Harris’s campaign will be based in Baltimore, with a second office in Oakland, California. Her slogan will be “For the People,” in a nod to Harris’s roots as a prosecutor, aides said.

She will hold a launch rally in Oakland before the end of the month.

As one of the earliest congressional critics of President Donald Trump’s immigration policies, Harris has pushed hard for a deal to protect from deportation those immigrants who came to the country illegally as children, a group known as Dreamers.

Harris is the fifth Democrat to enter what is shaping up to be a crowded battle for the nomination to challenge Trump, the likely Republican candidate.

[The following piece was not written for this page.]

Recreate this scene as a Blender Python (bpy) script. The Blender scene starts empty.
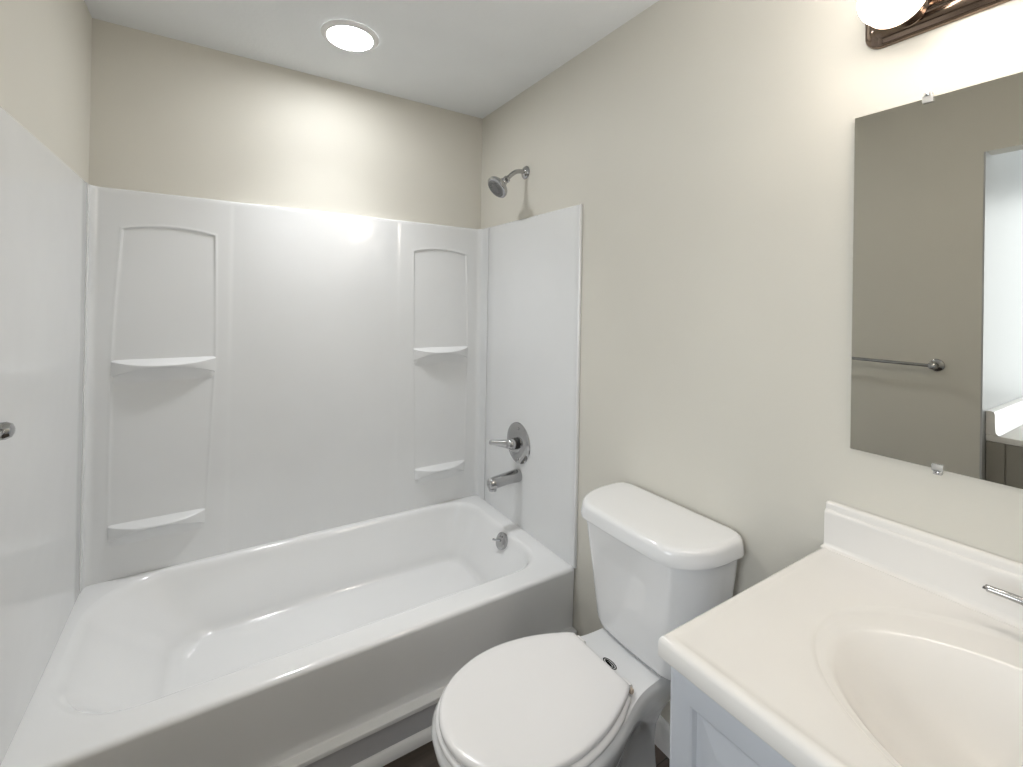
import bpy, bmesh, math, random
from mathutils import Vector, Matrix

sc = bpy.context.scene
COL = sc.collection
PI = math.pi

# ------------------------------------------------------------------ camera
F_PX, PX, PY = 460.26, 502.72, 300.65
YAW, PITCH, ROLL = 0.5571, -0.0032, 0.0171
cd = bpy.data.cameras.new('camera')
cam = bpy.data.objects.new('camera', cd)
COL.objects.link(cam)
fw = Vector((math.sin(YAW) * math.cos(PITCH), math.cos(YAW) * math.cos(PITCH), -math.sin(PITCH)))
rt = Vector((math.cos(YAW), -math.sin(YAW), 0))
up = rt.cross(fw)
r2 = rt * math.cos(ROLL) + up * math.sin(ROLL)
u2 = -rt * math.sin(ROLL) + up * math.cos(ROLL)
M = Matrix((r2, u2, -fw)).transposed().to_4x4()
M.translation = Vector((-1.1506, -2.0744, 1.3157))
cam.matrix_world = M
cd.sensor_width = 36.0
cd.sensor_fit = 'HORIZONTAL'
cd.lens = F_PX / 1023 * 36.0
cd.shift_x = (511.5 - PX) / 1023
cd.shift_y = (PY - 383.5) / 1023
cd.clip_start = 0.02
sc.camera = cam

# ------------------------------------------------------------------ light levels
EXPOSURE = 0.14
LED_STRENGTH = 69.0
LED_POWER = 2.2
GLOBE_STRENGTH = 27.5
HALL_POWER = 28.0
HALL_TOP_FILL = 8.0
sc.view_settings.view_transform = 'Standard'
sc.view_settings.look = 'None'
sc.view_settings.gamma = 1
sc.view_settings.use_curve_mapping = False
sc.view_settings.exposure = EXPOSURE

w = bpy.data.worlds.new('world')
sc.world = w
w.use_nodes = True
w.node_tree.nodes['Background'].inputs[0].default_value = (0.8, 0.85, 0.9, 1)
w.node_tree.nodes['Background'].inputs[1].default_value = 0.3

def area_light(name, loc, direction, sx, sy, power, col, spread=180, disk=False):
    la = bpy.data.lights.new(name, 'AREA')
    la.shape = 'DISK' if disk else 'RECTANGLE'
    la.size = sx
    if not disk:
        la.size_y = sy
    la.energy = power
    la.color = col
    la.spread = math.radians(spread)
    lo = bpy.data.objects.new(name, la)
    lo.location = loc
    lo.rotation_euler = Vector(direction).to_track_quat('-Z', 'Y').to_euler()
    COL.objects.link(lo)
    return lo
# added fill standing in for daylight beyond the doorway; no window is built
area_light('hall_daylight_fill', (-3.29, -2.35, 1.40), (1, 0, 0), 1.3, 1.3, HALL_POWER, (0.93, 0.97, 1.0))
# the recessed light over the tub
area_light('tub_downlight', (-0.758, -0.382, 2.259 - 0.0105), (0, 0, -1), 0.14, 0, LED_POWER, (0.975, 0.99, 1.01), 95, True)
# added unseen overhead fill for the space beyond the doorway, no fixture
area_light('hall_top_fill', (-2.5, -2.35, 2.24), (0, 0, -1), 0.35, 0, HALL_TOP_FILL, (0.96, 0.98, 1.0), 180, True)

# ------------------------------------------------------------------ room numbers
L = 1.524          # alcove length, left wall at x = -L, right wall at x = 0
H = 2.259          # ceiling
FRONT = -2.45      # wall behind the camera
RIM = 0.335        # tub rim
STOP = 1.686       # top of surround
TY = -1.21         # toilet centre line
CT = 0.80          # vanity top

# ------------------------------------------------------------------ materials
def principled(name, col, rough=0.5, metal=0.0, spec=0.5, coat=0.0):
    m = bpy.data.materials.new(name)
    m.use_nodes = True
    b = m.node_tree.nodes['Principled BSDF']
    b.inputs['Base Color'].default_value = (*col, 1)
    b.inputs['Roughness'].default_value = rough
    b.inputs['Metallic'].default_value = metal
    b.inputs['Specular IOR Level'].default_value = spec
    b.inputs['Coat Weight'].default_value = coat
    b.inputs['Coat Roughness'].default_value = 0.08
    return m

def noise_look(m, col, scale=6.0, amount=0.03, bump=0.0, bscale=60.0, dist=0.002):
    """soft mottling of the colour and a little surface unevenness"""
    nt = m.node_tree
    b = nt.nodes['Principled BSDF']
    tc = nt.nodes.new('ShaderNodeTexCoord')
    n = nt.nodes.new('ShaderNodeTexNoise')
    n.inputs['Scale'].default_value = scale
    n.inputs['Detail'].default_value = 3
    nt.links.new(tc.outputs['Object'], n.inputs['Vector'])
    r = nt.nodes.new('ShaderNodeValToRGB')
    r.color_ramp.elements[0].position = 0.3
    r.color_ramp.elements[1].position = 0.7
    r.color_ramp.elements[0].color = (*[c * (1 - amount) for c in col], 1)
    r.color_ramp.elements[1].color = (*[min(1, c * (1 + amount)) for c in col], 1)
    nt.links.new(n.outputs['Fac'], r.inputs['Fac'])
    nt.links.new(r.outputs['Color'], b.inputs['Base Color'])
    if bump:
        n2 = nt.nodes.new('ShaderNodeTexNoise')
        n2.inputs['Scale'].default_value = bscale
        n2.inputs['Detail'].default_value = 2
        nt.links.new(tc.outputs['Object'], n2.inputs['Vector'])
        bp = nt.nodes.new('ShaderNodeBump')
        bp.inputs['Strength'].default_value = bump
        bp.inputs['Distance'].default_value = dist
        nt.links.new(n2.outputs['Fac'], bp.inputs['Height'])
        nt.links.new(bp.outputs['Normal'], b.inputs['Normal'])
    return m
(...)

She and other Democrats will have to navigate the party’s debate about whether an establishment figure who can appeal to centrist voters or a fresh face who can energize its increasingly diverse and progressive base offers the best chance to beat Trump in 2020.

Harris, who made history in 2016 as the first black woman elected to the Senate from California, has embraced the party’s diversity ahead of a Democratic nominating campaign where minority voters and liberal activists are expected to have an outsized voice.

In the Senate, she has introduced a bill to give lower-income families cash payments and tax credits to help battle wage stagnation and rising housing costs, and has been a strong advocate of criminal justice reforms.

Harris launched a book tour in early January to promote a memoir, making a series of media appearances that helped bolster her visibility ahead of her campaign announcement.

Her campaign could be aided by the schedule for the state-by-state party nominating process that is scheduled to begin in February 2020.

The kickoff state of Iowa, which launched Barack Obama’s presidential bid in 2008, has a strong base of liberal activists, and the race will then quickly move to more diverse states such as Nevada and South Carolina. Her home state of California also has moved up its primary to increase its influence.

But political foes will pore over her record in California, where she has come under scrutiny for declining as attorney general to prosecute OneWest, the bank once headed by Treasury Secretary Steven Mnuchin, for alleged foreclosure violations.

Harris, who voted against Mnuchin’s confirmation as head of the Treasury, has said she “followed the facts” in declining to prosecute.